Even the estate sellers have caught on to Dahlberg’s schemes. He relates what happens when he purchases a stack of books for a few bucks: “People will say to me, ‘Are you actually going to read those, or are you going to go sell them on eBay?’”

Even the most determined profiteer occasionally comes across something so indescribable, it’d be impossible to part with. Clyde McCray lines up for the Jeantiques sale with an eye toward reselling any items he buys here at a garage sale of his own in Pontiac. He ends up snagging what is arguably the most coveted item in the house: a foot-tall, hand-sewn, brown leather pig, priced at $125.

“I’m keeping this one. It’s a keepsake. It’s the first one I’ve ever seen,” he says. “I like it ’cause it’s got a curved tail. That’s the only way you can tell a good hog, by its tail.”

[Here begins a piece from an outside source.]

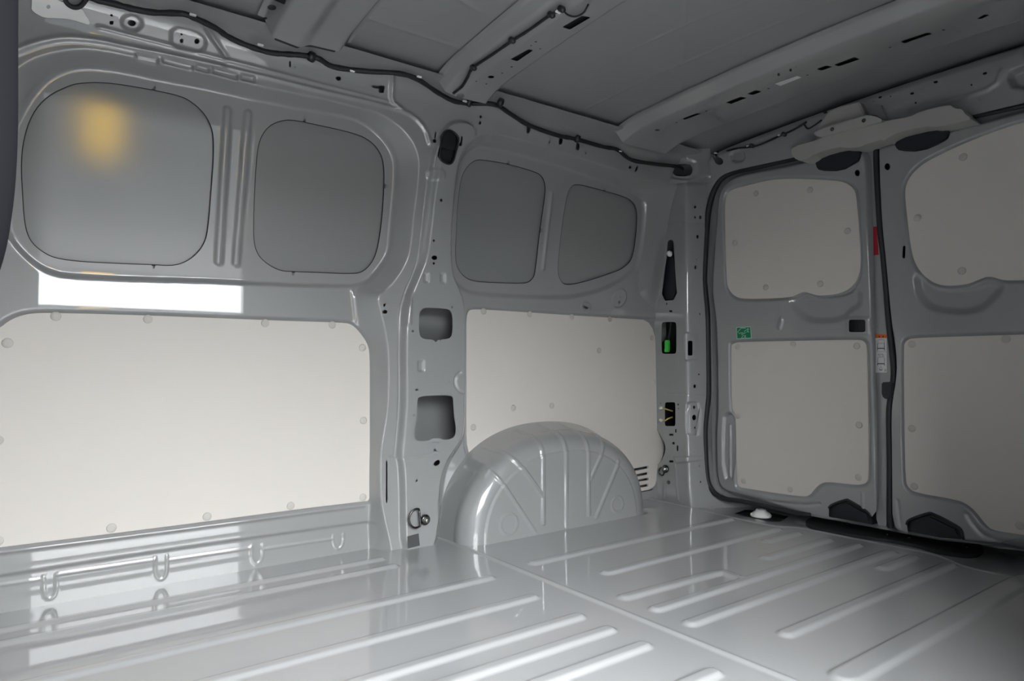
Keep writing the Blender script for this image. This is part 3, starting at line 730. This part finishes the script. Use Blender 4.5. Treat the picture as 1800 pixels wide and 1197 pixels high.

After the professional buyers have snatched up everything they deem worthy, the bargain-hunters begin to filter in. This is the crowd that sneaks in during lunch hour, picks up boxes of Minute Rice and unopened containers of Scope, and quietly exits. Few are willing to explain their rationale, or even give their names, such as the elderly gentleman with the mouthwash: “Sure, it’s a good deal. If it wasn’t, I wouldn’t be buying it!”

Tommy Dorr, owner of Royal Oak’s Lost & Found Vintage, stocks his store not with his own personal finds but with threads bought wholesale from a select group of used-clothing dealers. But for his own home, he can’t resist a good sale. His proudest find is hanging on his wall: An apocalyptic, 5-foot-by-3-foot amateur painting of a meteor about to destroy a large city.

“It was just a bunch of normal stuff, and then there’s this weird painting sitting out there,” Dorr recalls. “I mean, who would do that? Why would you paint a picture like that?” Posing the same question to the woman conducting the sale, he got his answer: “She said it was her ex-husband’s.”

Dearborn sale devotee Beth Sielicki found her fascination with estate sales extends beyond her affinity for vintage fashion. Her purchases are now more sentimental: forgotten letters, postcards, home movies, pictures of loved ones. It’s the sort of thing Watson calls “instant family”: buying remnants of someone’s history and making them keepsakes of your own. Sielicki sees it as more of an anthropological assignment. “It kind of gives you a clue as to who the person whose belongings you’re rifling through was,” she says. But the deeper she digs at any given estate sale, the more she begins to question the entire process.

“It’s kind of sad, that people have such little regard for their family member’s stuff that they would just turn it over to whoever,” she says. “Sometimes I just feel it’s my obligation to kind of rescue it.”